Ahora bien, la resurrección señala también un estado de plenitud. Nuestro cuerpo, entonces glorificado, no estará sujeto a las necesidades que ahora experimentamos ni tampoco se resistirá a las mociones del alma. Resplandecerá con la plenitud de vida que Dios le comunica. Pensar en la resurrección no nos lleva a idolatrar lo corporal sino a tomarnos la vida en serio y con esperanza. De hecho, si no hubiera esperanza tampoco habría seriedad y todo parecería un juego.

San Pedro de Alcántara tiene unas sugerentes meditaciones sobre la muerte. Para algunos pueden resultar tremebundas, pero dice cosas muy interesantes. Señala, por ejemplo, y a mí me ayuda, el dolor que deben sentir alma y cuerpo al separarse en el momento de la muerte. Lo han compartido todo durante tantos años y, de repente, emprenden viajes separados. Ese es un punto muy misterioso de nuestra existencia. De ahí que nosotros aceptemos alegres la noticia del Señor de que la muerte ha sido vencida y el hombre, después de esta vida, podrá alcanzar en plenitud la unidad por la que lucha en esta vida.

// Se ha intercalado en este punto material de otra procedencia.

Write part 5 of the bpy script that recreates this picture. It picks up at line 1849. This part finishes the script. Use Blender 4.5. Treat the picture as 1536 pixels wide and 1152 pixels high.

Porque la resurrección de la carne nos habla también de la unidad del hombre y nos impulsa a buscarla. Precisamente uno de nuestros dramas es el vivir escindidos. Jesús nos da una clave para esa unidad: “No es un Dios de muertos, sino de vivos, porque para él todos están vivos”. La pregunta de los saduceos escondía una trampa. Con su ejemplo absolutamente inverosímil pretendían separar lo que hacemos en este mundo de nuestro destino definitivo. Pero estamos en manos de Dios y sólo en Él se entiende todo.